# [WHAT YOU HAVE TO DO]
Begin with the line that contains "Keep writing the" and end with the line that contains "obj('sill', B((XL, XL", transcribing exactly each line in that stretch and no other.

[3D scene scripts]
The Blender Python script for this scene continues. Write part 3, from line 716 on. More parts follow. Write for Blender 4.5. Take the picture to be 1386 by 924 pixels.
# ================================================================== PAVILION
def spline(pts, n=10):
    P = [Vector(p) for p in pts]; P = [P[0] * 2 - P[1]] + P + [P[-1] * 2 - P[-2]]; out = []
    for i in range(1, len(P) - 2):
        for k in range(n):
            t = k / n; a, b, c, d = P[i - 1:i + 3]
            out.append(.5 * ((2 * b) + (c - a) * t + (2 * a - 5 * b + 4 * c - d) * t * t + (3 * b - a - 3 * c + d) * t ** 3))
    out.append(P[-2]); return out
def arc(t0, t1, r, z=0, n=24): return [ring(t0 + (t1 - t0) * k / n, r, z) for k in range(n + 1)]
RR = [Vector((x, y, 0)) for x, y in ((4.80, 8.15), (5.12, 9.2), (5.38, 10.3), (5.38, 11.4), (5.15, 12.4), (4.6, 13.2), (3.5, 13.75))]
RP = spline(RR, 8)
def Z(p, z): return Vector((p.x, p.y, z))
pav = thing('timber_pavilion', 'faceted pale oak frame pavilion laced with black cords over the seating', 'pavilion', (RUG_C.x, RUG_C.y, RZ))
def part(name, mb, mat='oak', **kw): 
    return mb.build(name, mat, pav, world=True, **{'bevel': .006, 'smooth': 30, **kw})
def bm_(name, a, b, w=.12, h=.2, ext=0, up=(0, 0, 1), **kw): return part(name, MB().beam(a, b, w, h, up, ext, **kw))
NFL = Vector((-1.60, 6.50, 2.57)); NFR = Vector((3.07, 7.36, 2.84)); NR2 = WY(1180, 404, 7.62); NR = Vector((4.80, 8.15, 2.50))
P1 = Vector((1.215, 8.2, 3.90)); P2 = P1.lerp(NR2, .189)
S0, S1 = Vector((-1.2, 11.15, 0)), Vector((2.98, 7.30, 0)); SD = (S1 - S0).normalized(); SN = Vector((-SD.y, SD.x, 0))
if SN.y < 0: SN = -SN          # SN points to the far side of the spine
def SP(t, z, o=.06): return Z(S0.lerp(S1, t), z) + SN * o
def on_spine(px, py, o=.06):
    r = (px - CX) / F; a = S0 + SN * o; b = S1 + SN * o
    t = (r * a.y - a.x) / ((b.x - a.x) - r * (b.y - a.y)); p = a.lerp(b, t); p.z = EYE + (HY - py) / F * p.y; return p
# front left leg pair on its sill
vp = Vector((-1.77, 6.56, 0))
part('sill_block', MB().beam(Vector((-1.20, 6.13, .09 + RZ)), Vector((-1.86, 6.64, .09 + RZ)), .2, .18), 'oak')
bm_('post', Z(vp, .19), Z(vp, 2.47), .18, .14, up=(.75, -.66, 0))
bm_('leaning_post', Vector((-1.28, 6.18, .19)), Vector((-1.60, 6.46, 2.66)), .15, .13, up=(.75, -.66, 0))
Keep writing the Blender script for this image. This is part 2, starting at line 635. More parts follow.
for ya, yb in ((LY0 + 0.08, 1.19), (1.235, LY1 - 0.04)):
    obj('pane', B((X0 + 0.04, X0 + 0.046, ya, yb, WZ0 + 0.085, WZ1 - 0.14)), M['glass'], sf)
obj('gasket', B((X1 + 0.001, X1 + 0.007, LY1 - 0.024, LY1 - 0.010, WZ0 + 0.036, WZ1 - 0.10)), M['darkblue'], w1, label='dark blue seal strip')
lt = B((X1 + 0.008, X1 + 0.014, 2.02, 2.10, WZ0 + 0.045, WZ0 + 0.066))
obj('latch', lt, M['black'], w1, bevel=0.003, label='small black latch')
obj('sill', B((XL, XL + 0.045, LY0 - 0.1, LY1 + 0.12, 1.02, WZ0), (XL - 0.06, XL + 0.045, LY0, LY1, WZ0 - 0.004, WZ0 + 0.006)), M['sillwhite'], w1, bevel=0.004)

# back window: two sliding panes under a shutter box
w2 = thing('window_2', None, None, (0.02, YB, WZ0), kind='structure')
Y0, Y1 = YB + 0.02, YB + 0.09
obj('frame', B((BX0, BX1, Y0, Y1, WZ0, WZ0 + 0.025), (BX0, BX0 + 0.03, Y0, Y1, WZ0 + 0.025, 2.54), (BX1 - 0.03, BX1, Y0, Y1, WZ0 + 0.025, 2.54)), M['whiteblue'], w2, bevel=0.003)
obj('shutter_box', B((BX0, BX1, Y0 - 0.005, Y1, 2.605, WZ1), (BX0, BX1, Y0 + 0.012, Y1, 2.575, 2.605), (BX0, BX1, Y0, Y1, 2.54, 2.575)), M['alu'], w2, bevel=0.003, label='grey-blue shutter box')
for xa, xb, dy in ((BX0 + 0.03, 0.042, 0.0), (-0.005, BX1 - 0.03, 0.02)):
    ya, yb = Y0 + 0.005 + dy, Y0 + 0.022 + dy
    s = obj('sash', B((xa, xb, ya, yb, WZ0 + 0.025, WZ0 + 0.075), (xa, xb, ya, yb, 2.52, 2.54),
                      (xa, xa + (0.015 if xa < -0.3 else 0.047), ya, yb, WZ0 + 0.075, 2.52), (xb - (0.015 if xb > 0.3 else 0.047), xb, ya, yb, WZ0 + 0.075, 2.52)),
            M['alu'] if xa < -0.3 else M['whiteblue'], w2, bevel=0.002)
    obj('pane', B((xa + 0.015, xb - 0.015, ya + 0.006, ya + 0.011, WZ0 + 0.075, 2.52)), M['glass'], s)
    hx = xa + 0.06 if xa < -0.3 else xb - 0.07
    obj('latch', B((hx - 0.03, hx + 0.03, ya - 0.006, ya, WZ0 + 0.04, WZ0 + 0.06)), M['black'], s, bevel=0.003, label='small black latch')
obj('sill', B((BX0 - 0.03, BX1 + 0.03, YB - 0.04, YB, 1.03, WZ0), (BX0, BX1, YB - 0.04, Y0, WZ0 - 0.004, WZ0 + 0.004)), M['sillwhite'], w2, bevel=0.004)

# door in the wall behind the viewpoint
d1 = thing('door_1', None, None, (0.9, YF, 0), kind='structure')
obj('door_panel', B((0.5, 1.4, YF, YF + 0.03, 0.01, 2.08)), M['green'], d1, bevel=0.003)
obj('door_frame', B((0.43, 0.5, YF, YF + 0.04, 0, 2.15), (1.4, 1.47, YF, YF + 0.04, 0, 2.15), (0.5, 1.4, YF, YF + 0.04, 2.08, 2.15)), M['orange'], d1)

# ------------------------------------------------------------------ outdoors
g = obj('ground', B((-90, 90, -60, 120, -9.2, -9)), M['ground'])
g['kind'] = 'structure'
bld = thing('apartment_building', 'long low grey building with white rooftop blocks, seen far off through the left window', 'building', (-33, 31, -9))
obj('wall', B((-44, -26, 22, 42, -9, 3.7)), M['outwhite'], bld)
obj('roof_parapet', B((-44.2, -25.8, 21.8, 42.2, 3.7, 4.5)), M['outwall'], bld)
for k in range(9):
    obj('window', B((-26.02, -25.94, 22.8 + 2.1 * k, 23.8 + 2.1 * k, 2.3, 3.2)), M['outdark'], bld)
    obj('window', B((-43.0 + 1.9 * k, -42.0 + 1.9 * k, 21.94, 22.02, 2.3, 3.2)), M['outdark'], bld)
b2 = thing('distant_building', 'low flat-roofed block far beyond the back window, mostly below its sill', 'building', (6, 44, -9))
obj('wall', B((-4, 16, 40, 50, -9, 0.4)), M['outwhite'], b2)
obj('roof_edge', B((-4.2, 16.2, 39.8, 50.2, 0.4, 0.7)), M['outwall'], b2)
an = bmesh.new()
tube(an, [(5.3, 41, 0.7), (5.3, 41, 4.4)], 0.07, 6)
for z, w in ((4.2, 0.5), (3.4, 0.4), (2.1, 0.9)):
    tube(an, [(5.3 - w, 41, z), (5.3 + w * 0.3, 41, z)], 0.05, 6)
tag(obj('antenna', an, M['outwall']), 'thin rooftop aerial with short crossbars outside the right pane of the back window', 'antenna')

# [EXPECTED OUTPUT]
Keep writing the Blender script for this image. This is part 2, starting at line 635. More parts follow.
for ya, yb in ((LY0 + 0.08, 1.19), (1.235, LY1 - 0.04)):
    obj('pane', B((X0 + 0.04, X0 + 0.046, ya, yb, WZ0 + 0.085, WZ1 - 0.14)), M['glass'], sf)
obj('gasket', B((X1 + 0.001, X1 + 0.007, LY1 - 0.024, LY1 - 0.010, WZ0 + 0.036, WZ1 - 0.10)), M['darkblue'], w1, label='dark blue seal strip')
lt = B((X1 + 0.008, X1 + 0.014, 2.02, 2.10, WZ0 + 0.045, WZ0 + 0.066))
obj('latch', lt, M['black'], w1, bevel=0.003, label='small black latch')
obj('sill', B((XL, XL + 0.045, LY0 - 0.1, LY1 + 0.12, 1.02, WZ0), (XL - 0.06, XL + 0.045, LY0, LY1, WZ0 - 0.004, WZ0 + 0.006)), M['sillwhite'], w1, bevel=0.004)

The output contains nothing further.